C'est le moment de mettre un bon coup de balai grâce au boycott électoral à l'élection présidentielle, mais pas aux législatives
Faisons d'une défaite électorale prévisible pour tous les courants d'idées une victoire politique, cette fois-ci parfaitement possible. Car si la somme des abstentions, des blancs et des nuls dépasse le score du candidat élu président de la République, ce dernier sera certes élu légalement, mais il ne sera pas légitime. Ceci n'est jamais arrivé dans l'histoire de France. Le rapport de force politique sera alors inversé. Le peuple sera à l'offensive. Le président de la République, clef de voûte des institutions, sera ébranlé, la voie sera ouverte pour un changement de Constitution.
Ajoutons que les élections législatives qui suivront briseront sans aucun doute la dynamique politique habituelle en faveur des candidats se réclamant de la majorité présidentielle. Car la majorité, cette fois-ci, sera celle du peuple et des candidats « constituants » qui se présenteront aux législatives pour une « Nouvelle Constitution ».

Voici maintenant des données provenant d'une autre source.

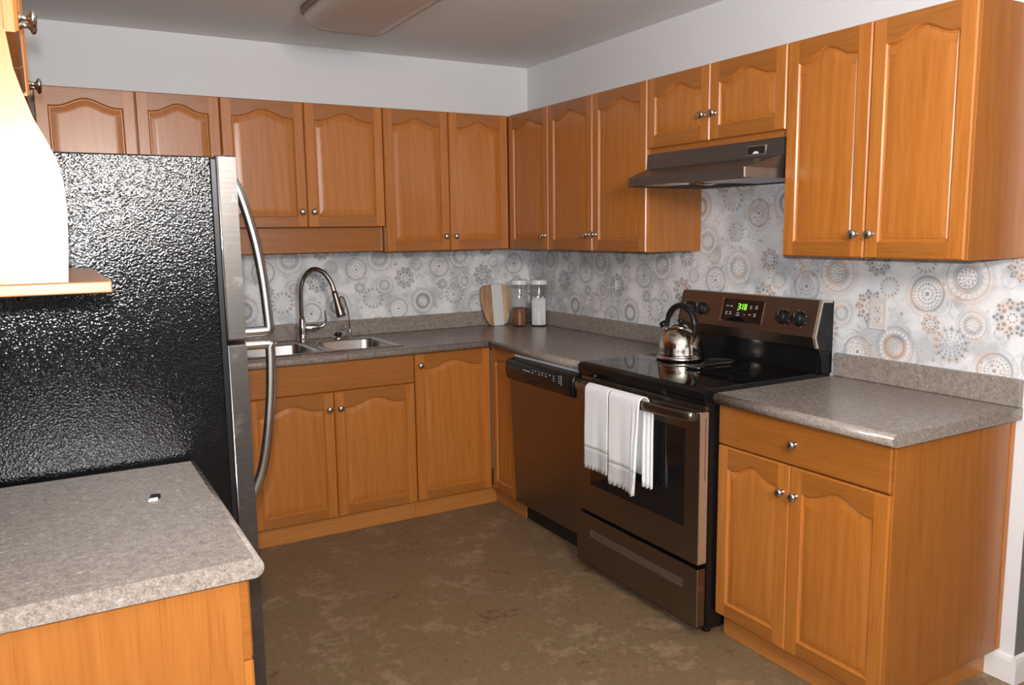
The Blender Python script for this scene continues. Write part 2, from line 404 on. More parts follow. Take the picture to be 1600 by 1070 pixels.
def door(parent, O, side, w, h, kn=None, t=.019, s=.047, peak=.042, sh=.078, name='door', flat=False):
    """raised panel door with an arched top rail; O is the lower left corner of its back face"""
    P, N = frame3(O, side); m = MB(W_V, W_H); bm = m.bm
    if flat:
        o0 = [(0, 0), (w, 0), (w, h), (0, h)]; i3 = inset(o0, .004)
        L = [[P(u, v, 0) for u, v in o0], [P(u, v, t-.004) for u, v in o0], [P(u, v, t) for u, v in i3]]
        V = m.loops(L, 1, False, True, True, True)
        o = m.build(name, parent)
        if kn: knob(o, P(kn[0], kn[1], t), N)
        return o
    cache = {}
    def vt(u, v, d):
        k = (round(u, 5), round(v, 5), round(d, 5))
        if k not in cache: cache[k] = bm.verts.new(P(u, v, d))
        return cache[k]
    rb = s+.004; n = 24; vs = h - sh; e = .004
    def av(x):
        q = (x-.5)*2; q = abs(q)/.90
        if q >= 1: return vs
        f = .5+.5*math.cos(PI*q); return vs + (sh-peak)*f**1.25
    topu = [s + (w-2*s)*i/n for i in range(n+1)]; top = [(u, av(i/n)) for i, u in enumerate(topu)]
    def oc(u, v):    # outer edge points pulled in for the eased edge
        return (min(max(u, e), w-e), min(max(v, e), h-e))
    F_ = lambda pts, mi: m.quadface([vt(*oc(*p), t) if p in outer else vt(*p, t) for p in pts], mi)
    outer = {(0, 0), (s, 0), (w-s, 0), (w, 0), (w, h), (w-s, h), (s, h), (0, h)} | {(u, h) for u in topu}
    W = w-s
    F_([(0, 0), (s, 0), (s, rb), (s, vs), (s, h), (0, h)], 0)
    F_([(W, 0), (w, 0), (w, h), (W, h), (W, vs), (W, rb)], 0)
    F_([(s, 0), (W, 0), (W, rb), (s, rb)], 1)
    tp = [(s, vs)] + top[1:-1] + [(W, vs)]
    uu = [s] + topu[1:-1] + [W]
    for i in range(n): F_([tp[i], tp[i+1], (uu[i+1], h), (uu[i], h)], 1)
    # eased outer edge, sides
    loop = [(0, 0), (s, 0), (W, 0), (w, 0), (w, h)] + [(u, h) for u in uu[::-1]] + [(0, h)]
    A = [vt(*oc(*p), t) for p in loop]; B = [vt(*p, t-.005) for p in loop]; D = [vt(*p, 0) for p in loop]
    for X, Y in ((A, B), (B, D)):
        for i in range(len(loop)): m.quadface([X[i], X[(i+1) % len(loop)], Y[(i+1) % len(loop)], Y[i]], 0)
    m.quadface(D[::-1], 0)
    op = [(s, rb), (W, rb), (W, vs)] + top[1:-1][::-1] + [(s, vs)]
    L = [(op, t), (inset(op, .004), t-.0045), (inset(op, .006), t-.010), (inset(op, .010), t-.010), (inset(op, .013), t-.0078), (inset(op, .030), t-.0052), (inset(op, .038), t-.0046)]
    R = [[vt(u, v, d) for u, v in l] for l, d in L]
    for X, Y in zip(R, R[1:]):
        for i in range(len(op)): m.quadface([X[i], X[(i+1) % len(op)], Y[(i+1) % len(op)], Y[i]], 0)
    m.quadface(R[-1], 0)
    o = m.build(name, parent)
    if kn: knob(o, P(kn[0], kn[1], t), N)
    return o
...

Nous pourrions retourner le compliment à Monsieur Mélenchon en lui répondant « élection présidentielle, piège à cons ». Mais nous ne le ferons pas, car la vie publique doit privilégier l’argumentation à l’insulte. Au contraire, la grande majorité des abstentionnistes fait preuve d'une lucidité politique source d'un immense espoir pour la reconquête démocratique. Ils peuvent devenir la force propulsive politique.